July 15, 2022

Dangote Refinery’ll have minimal impact on fuel price — Akabueze

Dangote urges private sector players to commit 1% of all profits to fund health

By Yinka Kolawole

The Director General, Budget Office, Dr. Ben Akabueze, has said that the effect of the Dangote Refinery on the downstream oil sector in Nigeria will be minimal, dashing the hope of Nigerians that the expected commencement of operations of the refinery later this year will ensure cheaper fuel supply in the country.

Akabueze stated this, yesterday, in his virtual intervention at the 2022 Mid-Year Review and Outlook organised by the Lagos Chamber of Commerce and Industry (LCCI), sponsored by Coronation Merchant Bank, noting that the refinery is technically not in Nigeria being located in a Free Trade Zone

His words: “Dangote Refinery will have minimal effect on the downstream oil sector in Nigeria when it commences operations.

“The refinery is located in a Free Trade Zone and as such it is technically, not in Nigeria. So, the product is likely going to be sold at international market price as long as it procures crude in dollars.”

In his welcome address, President, LCCI, Dr. Michael Olawale-Cole, expressed fears of contracting output, constrained production, and recession risks in the course of the rest of the year.

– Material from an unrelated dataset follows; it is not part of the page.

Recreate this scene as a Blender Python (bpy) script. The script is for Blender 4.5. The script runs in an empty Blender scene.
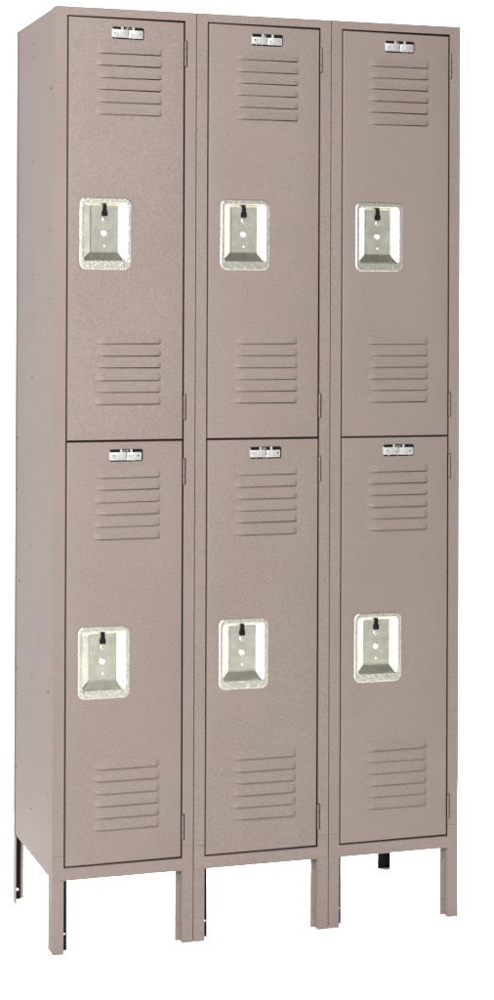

He stated: “In the third quarter, many factors will weigh on growth such as CBN’s rate hike as well as the rate hikes by other central banks around the world; rising energy costs with diesel above N800/litre, Jet-A1 at N710 per litre, and PMS selling above the government-regulated price of N165/litre.

“These price levels will continue to aggravate production costs which may lead to restrained manufacturing and eventual job losses. The worsening security situation in many parts of the country will continue to threaten agricultural production, manufacturing value chains, and logistics.

“We expect to experience some fiscal constraints because of debt overhang accompanied by a high debt service burden and heavy subsidy costs. There are therefore heightened fears of contracting output, constrained production, and recession risks as we navigate the murky waters of 2022.”

In his presentation, Mr. Taiwo Oyedele, Fiscal Policy Partner & Africa Tax Leader, PwC, argued that proliferation of taxes amount to putting “knee on the neck of businesses in Nigeria”.